Just In Time For Spring, Startup Banks Are Starting To Sprout

After a long period in the deep freeze, startup banks are showing some early signs of life in the U.S. economy. According to reports, eight separate groups have filed applications with the FDIC to open new banks. That is the largest number of new bank applications in a single year since regulators began clamping down on banking startups in the wake of the Great Recession.

Now, pushed by a deregulatory wave in Washington led by ascendant Republicans and an improving economy, banking startups are edging back into the economy — slowly. Eight is a big pick-up over the almost none since they days of the recession and recovery, but a far cry from the hundreds of new banking applications the FDIC received annually before the crisis.

 

But the regulatory roll-back is certainly underway — last week President Trump signed a series of executive orders designed to roll-back and unwind provisions of the 2010 Dodd-Frank Act — and having an effect on sentiment in the market.

“We believe that hopefully the new administration will bring some relief to the regulations that have come down the last eight to nine years,” said David Dotherow, the founder and chief executive for the proposed Winter Park National Bank in Central Florida.

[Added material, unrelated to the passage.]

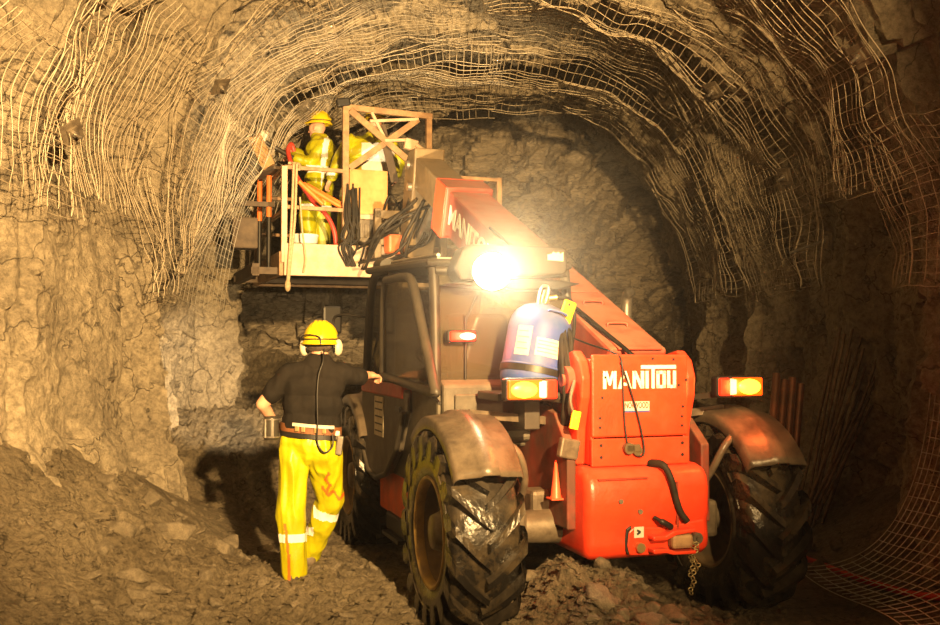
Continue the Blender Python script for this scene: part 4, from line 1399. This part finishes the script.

Mr. Dotherow has helped open several community banks in the past, but had been out of the market for a few years before deciding to apply to open another bank in December because the FDIC recently allowed startups to provide a three year business plan. Seven years has become standard since the crisis.

“It tells me they’re serious about groups starting a new bank,” Mr. Dotherow said of the business plan change.

FDIC officials have recently been more receptive to the idea that the regulations — combined with a low interest rate environment — have had a deflating effect on smaller banks and startups. There were roughly 5,100 commercial banks by the third quarter of last year compared with more than 9,700 in early 1996, according to data from the Federal Reserve Bank of St. Louis.

“New bank formation is critical for our economy,” said Cam Fine, president and chief executive of the Independent Community Bankers of America.

Critical or not, it has been in decline.  In 2005 there were 299 applications for new banks — 237 of which were approved for deposit insurance.  This year there are eight — and that represents good news.  Three of those banks are in California, with the remainder spread between Texas, Florida, Georgia and Tennessee.

In the fourth quarter of last year, the FDIC  approved two new banks: Blue Gate Bank in Costa Mesa, Calif., and International Bank of Commerce, which was connected to an existing branch acquisition in Oklahoma City.

“It was definitely a challenge” to open the bank, said Molly Gallaher Flater, founder of Blue Gate Bank, which opened its doors in January after an eight-month application process. “By late August, I had doubts — and we spent almost $1 million to get it going.”

An FDIC spokeswoman said it plans to do additional outreach meetings in Dallas, Chicago and Kansas City this year.

“Our goal is to increase transparency about the application approval process and resources available to assist potential organizers,” FDIC Chairman Martin Gruenberg noted.